CHARACTER AND TIMING OF SLIP ON NORTHWEST-STRIKING FAULTS IN THE NORTHERN SANTA LUCIA RANGE, CENTRAL CALIFORNIA COAST

In the Central California Coast Ranges, relative plate motion not accounted for by the San Andreas fault is thought to be accommodated, in part, by right-lateral slip along other major strike slip faults of the San Andreas transform system such as the San Gregorio-Hosgri fault zone (SGHFZ) and the Rinconada fault (RF), and by plate normal and/or oblique contraction. Late Pleistocene slip rates along the mostly offshore SGHFZ double from 1-2 mm/yr at San Simeon south of Monterey Bay, to 3-4 mm/yr at Año Nuevo north of Monterey Bay, suggesting either an underestimation of slip rate at San Simeon or a transfer of slip to the SGHFZ from eastern structures between the two study sites. A possibility is that additional right-lateral slip is transferred westward from the RF system through a broad zone of distributed dextral shearing, including NW striking faults in the northern Santa Lucia Range (NSLR) where the RF terminates after carrying 1-2 mm/yr of slip.

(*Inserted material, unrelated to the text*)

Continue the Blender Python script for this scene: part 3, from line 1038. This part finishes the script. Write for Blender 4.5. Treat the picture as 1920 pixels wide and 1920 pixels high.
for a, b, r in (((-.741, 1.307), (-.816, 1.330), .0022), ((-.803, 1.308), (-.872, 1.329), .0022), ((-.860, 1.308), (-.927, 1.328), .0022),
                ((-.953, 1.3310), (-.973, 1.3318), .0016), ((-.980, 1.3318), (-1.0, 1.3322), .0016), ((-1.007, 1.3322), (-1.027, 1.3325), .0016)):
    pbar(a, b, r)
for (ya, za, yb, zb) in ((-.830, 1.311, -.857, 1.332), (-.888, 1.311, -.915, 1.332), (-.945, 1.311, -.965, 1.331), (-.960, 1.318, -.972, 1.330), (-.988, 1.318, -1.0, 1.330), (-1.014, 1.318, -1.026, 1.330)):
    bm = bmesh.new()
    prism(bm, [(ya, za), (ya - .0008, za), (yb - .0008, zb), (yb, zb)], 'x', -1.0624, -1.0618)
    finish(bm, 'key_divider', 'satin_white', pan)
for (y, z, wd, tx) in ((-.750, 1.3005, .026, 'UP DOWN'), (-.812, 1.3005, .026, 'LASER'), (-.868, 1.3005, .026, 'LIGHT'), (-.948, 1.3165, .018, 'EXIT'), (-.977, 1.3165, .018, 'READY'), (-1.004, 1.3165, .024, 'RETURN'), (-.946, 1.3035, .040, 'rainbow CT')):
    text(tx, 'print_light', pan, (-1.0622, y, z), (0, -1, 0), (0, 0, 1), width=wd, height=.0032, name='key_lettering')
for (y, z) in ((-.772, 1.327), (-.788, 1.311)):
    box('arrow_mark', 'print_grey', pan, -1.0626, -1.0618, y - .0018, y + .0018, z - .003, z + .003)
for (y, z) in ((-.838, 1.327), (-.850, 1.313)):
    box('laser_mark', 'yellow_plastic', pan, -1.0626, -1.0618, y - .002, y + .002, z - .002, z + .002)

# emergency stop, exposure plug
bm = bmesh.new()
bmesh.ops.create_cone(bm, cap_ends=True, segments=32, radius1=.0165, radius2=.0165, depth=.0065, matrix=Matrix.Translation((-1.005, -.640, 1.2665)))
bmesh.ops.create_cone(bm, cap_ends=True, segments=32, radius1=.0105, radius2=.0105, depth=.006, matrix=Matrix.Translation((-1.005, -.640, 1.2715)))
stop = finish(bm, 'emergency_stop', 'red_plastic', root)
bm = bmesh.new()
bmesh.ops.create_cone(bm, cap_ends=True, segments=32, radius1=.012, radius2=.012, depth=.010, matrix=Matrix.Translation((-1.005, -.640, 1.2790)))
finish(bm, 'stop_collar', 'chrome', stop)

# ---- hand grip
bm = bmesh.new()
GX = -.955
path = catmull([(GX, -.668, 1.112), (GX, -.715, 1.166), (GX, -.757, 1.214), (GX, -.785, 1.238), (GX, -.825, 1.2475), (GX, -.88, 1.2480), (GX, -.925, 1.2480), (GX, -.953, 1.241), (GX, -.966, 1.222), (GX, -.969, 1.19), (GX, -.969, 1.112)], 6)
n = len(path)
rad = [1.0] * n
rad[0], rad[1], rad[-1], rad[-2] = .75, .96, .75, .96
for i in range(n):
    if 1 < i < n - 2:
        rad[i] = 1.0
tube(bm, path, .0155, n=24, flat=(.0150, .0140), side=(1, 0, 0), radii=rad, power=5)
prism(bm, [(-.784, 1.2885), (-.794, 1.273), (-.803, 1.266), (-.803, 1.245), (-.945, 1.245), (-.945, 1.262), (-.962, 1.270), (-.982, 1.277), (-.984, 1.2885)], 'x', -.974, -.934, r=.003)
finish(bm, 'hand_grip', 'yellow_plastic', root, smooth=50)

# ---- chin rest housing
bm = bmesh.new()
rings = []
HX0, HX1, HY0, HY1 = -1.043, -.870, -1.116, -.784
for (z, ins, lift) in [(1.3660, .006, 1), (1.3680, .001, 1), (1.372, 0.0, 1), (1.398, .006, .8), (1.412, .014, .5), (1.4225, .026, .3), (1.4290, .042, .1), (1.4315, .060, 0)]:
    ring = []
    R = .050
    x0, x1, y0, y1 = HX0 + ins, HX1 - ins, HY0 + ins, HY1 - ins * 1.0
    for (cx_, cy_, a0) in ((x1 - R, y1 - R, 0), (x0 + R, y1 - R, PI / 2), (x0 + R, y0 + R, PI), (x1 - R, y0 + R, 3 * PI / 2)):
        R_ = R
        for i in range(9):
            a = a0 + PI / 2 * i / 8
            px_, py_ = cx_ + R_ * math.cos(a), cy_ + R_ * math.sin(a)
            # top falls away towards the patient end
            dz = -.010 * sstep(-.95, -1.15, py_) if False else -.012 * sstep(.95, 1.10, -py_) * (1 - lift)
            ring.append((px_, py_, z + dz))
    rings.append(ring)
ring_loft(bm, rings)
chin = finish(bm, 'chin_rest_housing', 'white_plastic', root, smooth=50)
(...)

In this study, kinematic evidence of late Pleistocene and possibly younger dextral shearing through the NSLR includes fault plane lineations with shallow rake angles on three exposures of the geomorphically prominent, NW striking Tularcitos fault. Positive flower structure of subsidiary shears on vertical fault exposures, observed in outcrop displacing young deposits, suggests a recent, dominantly lateral component of slip along the Tularcitos fault. Previously unmapped NW striking, steeply-dipping fault exposures located approximately 16 km SE of the Tularcitos fault and 11 km northwest of the north end of the RF contain fault plane lineations with rake angles of 20-31°SE, suggesting regional dextral shear and a physical link between the northern Rinconada fault and the Tularcitos fault. One of these fault exposures involves late Pleistocene and younger deposits. Additional fault mapping and relative timing of offset for these previously unidentified fault exposures are supported by geomorphic features indicative of dextral faulting, identified on high-resolution satellite and LiDAR imagery along projected fault strikes. Fold axes orientations in the NSLR and the Monterey-Seaside area, along with new physical data on the Tularcitos and previously unmapped faults suggest that transpressive dextral shearing occurred through the NSLR in the late Pleistocene or later.